The recruits were press-ganged from his own country, or were bought or kidnapped from all over the world. The Prussian King was prepared to spend any amount of money,
and go to any length, even at the risk of war, in his pursuit of tall men. His army of recruiting agents had instructions to use whatever force was necessary. A giant carpenter was once tricked into lying down in a box then found himself locked inside and shipped to Potsdam. As his captor had forgotten to drill air holes in the box, however, the carpenter was found dead on arrival. The King was furious: the agent who captured him was charged with causing the loss of a recruit and imprisoned for life.
Even foreign diplomats weren't safe from King Frederick William's press gang. An exceptionally tall Austrian diplomat was seized in Hanover, but was able to escape. An Irish giant called Kirkman was kidnapped on the streets of London and delivered to Potsdam at a cost to Frederick William of a thousand pounds. A tall priest was kidnapped from Italy in the middle of Mass, and a monk was spirited away from a monastery in Rome. They kidnapped Portuguese, Hungarians, Slavs, Russians, Englishmen, Turks, even Ethiopians and Americans. They were men of every profession, including doctors, lawyers, accountants and teachers. The rest of Europe observed the King's hobby with amusement until his agents began to trespass on their soil. One of Frederick William's less reputable tactics was to induce tall men in the armies of foreign countries to desert.
Many of his recruits, however, were gifts from other European courts.
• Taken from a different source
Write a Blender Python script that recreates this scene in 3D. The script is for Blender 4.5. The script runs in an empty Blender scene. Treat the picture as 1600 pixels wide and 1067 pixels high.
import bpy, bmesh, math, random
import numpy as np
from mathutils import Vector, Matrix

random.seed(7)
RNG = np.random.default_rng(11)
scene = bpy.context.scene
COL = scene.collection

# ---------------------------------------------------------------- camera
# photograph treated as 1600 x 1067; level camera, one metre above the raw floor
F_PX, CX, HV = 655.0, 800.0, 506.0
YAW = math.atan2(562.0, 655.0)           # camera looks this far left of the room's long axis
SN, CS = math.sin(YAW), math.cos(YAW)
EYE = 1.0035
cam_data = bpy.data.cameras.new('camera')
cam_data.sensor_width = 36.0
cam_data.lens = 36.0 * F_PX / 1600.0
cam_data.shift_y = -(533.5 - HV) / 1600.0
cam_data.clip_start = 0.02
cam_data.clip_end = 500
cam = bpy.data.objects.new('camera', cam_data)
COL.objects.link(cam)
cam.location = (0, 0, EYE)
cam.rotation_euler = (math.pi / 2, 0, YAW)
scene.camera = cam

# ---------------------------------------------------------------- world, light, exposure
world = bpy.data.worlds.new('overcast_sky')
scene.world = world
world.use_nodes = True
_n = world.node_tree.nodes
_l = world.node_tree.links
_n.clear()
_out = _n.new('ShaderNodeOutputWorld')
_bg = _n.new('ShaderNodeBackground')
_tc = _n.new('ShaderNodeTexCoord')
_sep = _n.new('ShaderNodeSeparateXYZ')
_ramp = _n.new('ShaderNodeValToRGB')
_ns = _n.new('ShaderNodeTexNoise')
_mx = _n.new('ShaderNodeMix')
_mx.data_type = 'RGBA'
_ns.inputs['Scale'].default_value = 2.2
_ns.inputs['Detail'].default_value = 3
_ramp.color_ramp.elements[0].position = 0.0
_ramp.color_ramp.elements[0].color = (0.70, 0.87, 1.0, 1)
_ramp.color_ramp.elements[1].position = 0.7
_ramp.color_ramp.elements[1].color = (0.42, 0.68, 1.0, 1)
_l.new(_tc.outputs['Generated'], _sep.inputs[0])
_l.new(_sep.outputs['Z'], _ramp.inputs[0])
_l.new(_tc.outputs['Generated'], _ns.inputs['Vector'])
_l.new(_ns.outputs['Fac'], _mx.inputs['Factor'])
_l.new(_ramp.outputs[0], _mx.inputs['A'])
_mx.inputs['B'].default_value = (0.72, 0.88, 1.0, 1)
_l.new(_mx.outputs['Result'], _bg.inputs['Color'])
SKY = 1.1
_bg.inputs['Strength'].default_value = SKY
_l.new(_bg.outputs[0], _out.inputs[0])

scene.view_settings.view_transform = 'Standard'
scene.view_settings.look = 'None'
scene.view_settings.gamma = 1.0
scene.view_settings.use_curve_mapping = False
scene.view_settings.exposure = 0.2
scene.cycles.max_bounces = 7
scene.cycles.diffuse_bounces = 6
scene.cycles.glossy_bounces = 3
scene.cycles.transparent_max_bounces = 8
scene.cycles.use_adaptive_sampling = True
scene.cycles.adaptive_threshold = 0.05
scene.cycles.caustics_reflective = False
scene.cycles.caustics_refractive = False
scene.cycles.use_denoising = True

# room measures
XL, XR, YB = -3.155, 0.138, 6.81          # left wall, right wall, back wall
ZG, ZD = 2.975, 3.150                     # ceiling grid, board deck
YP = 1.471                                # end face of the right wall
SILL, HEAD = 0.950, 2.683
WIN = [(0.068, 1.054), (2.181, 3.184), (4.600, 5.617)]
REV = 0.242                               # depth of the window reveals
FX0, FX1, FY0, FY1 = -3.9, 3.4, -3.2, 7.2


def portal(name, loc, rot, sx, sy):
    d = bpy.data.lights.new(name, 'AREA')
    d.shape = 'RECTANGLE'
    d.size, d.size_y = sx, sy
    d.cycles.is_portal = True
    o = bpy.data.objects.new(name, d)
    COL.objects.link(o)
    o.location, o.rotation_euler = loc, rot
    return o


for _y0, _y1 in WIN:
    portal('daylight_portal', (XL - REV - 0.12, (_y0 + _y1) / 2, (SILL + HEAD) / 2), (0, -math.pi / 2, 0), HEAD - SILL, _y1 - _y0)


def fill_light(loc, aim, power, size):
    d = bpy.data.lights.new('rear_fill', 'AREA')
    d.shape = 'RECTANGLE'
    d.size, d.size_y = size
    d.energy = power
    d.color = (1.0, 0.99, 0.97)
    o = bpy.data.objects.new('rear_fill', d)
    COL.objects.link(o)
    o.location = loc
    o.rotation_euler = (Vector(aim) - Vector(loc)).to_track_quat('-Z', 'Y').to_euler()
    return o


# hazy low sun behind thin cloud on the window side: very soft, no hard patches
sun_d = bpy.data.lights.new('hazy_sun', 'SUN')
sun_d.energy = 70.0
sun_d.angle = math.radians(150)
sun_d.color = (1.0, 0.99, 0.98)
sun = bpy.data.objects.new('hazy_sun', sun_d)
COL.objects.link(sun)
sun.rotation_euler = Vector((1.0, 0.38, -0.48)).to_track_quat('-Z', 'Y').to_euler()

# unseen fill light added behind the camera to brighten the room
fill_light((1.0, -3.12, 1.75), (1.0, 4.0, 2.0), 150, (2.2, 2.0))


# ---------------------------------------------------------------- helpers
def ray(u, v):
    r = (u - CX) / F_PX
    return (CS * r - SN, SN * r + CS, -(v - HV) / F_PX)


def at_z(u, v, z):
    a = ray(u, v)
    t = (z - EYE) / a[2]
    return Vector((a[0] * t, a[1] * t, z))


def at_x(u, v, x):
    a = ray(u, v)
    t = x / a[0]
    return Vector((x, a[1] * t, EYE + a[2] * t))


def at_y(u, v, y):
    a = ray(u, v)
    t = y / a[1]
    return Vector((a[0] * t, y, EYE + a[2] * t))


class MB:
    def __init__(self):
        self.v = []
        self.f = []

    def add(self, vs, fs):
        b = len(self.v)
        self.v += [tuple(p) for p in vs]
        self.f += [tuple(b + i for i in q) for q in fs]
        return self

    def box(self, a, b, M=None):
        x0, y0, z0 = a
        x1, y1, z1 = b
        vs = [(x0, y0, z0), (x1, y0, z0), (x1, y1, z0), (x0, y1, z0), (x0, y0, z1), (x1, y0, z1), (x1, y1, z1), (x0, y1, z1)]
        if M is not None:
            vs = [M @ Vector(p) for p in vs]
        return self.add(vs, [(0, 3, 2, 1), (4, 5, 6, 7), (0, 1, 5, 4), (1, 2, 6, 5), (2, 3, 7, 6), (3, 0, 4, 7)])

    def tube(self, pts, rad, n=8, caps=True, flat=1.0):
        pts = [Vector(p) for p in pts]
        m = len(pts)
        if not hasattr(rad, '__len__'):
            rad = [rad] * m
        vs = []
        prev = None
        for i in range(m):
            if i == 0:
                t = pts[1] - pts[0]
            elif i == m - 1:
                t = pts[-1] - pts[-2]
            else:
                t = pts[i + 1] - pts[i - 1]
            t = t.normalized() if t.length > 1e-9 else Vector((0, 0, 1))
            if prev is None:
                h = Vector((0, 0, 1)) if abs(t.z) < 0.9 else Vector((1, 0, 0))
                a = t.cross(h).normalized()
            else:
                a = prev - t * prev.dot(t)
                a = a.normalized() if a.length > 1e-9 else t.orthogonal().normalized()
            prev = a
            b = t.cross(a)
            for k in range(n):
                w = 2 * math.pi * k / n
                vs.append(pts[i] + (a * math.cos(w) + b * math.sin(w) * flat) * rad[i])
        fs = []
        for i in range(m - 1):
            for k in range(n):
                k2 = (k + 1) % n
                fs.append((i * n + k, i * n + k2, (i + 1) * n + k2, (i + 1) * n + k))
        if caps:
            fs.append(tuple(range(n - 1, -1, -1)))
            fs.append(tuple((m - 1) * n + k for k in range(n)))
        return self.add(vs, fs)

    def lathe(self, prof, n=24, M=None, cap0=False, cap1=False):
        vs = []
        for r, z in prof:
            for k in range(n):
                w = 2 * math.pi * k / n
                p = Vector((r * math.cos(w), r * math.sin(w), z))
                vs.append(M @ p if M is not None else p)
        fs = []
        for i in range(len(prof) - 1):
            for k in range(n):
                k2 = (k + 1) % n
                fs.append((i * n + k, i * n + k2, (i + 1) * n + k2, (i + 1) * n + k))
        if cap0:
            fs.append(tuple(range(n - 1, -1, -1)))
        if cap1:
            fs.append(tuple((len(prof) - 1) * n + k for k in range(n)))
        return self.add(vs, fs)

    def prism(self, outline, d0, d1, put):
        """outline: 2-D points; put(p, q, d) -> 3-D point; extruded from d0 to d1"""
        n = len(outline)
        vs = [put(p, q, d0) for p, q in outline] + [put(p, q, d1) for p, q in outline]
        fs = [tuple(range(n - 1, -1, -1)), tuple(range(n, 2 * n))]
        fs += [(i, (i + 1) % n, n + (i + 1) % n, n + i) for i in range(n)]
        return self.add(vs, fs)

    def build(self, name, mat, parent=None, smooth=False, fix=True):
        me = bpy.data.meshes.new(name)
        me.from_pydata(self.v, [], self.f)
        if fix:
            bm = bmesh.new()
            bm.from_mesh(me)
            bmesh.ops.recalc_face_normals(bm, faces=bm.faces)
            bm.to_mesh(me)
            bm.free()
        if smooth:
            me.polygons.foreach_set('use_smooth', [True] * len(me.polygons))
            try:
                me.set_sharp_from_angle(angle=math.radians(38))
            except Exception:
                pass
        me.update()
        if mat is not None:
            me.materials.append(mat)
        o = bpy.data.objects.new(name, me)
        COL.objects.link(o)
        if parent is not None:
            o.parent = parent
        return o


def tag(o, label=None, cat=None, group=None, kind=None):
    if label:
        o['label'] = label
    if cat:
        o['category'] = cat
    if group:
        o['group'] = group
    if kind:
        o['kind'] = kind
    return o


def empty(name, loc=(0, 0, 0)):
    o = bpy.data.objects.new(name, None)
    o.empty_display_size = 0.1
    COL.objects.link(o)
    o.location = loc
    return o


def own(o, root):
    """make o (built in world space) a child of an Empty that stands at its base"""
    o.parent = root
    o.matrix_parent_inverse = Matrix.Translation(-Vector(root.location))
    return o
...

Whenever the King went on a state visit he would broadly hint that the sort of farewell gift he would most appreciate would be a giant or two. The Austrian and Russian courts were particularly obliging benefactors. Peter the Great, another great admirer of freaks, sent the Prussian King hundreds of Russians, all over six feet four inches. Other European courts found that they had hit upon a novel method of bribing
Frederick William. Tall men became diplomatic bargaining chips as word spread through diplomatic circles that the King of Prussia would agree to virtually anything if you gave him a few tall freaks. The British government persuaded him to sign a pact that was highly biased in their favor by slipping him a “gift” of fifteen very tall Irishmen. The Saxon Foreign Minister sent Frederick William a birthday present of two expensive Turkish pipes and a load of high-grade tobacco. The package was delivered by a seven-foot-tall messenger complete with a note which contained a birthday greetingâat the bottom it read, “PS, keep the delivery boy.”
The King acquired an eight-foot-tall Swede from Augustus the Strong of Saxony. Frederick William was delighted with his new plaything, but was frustrated when the Swede turned out to be so mentally infirm that he couldn't be drilled, despite many beatings. The King despaired and threw him out of the guards, probably the only time that anyone ever left the Potsdam Grenadiers freely. The poor childlike giant drifted into Berlin, where, unable to support himself, he died a beggar on the streets.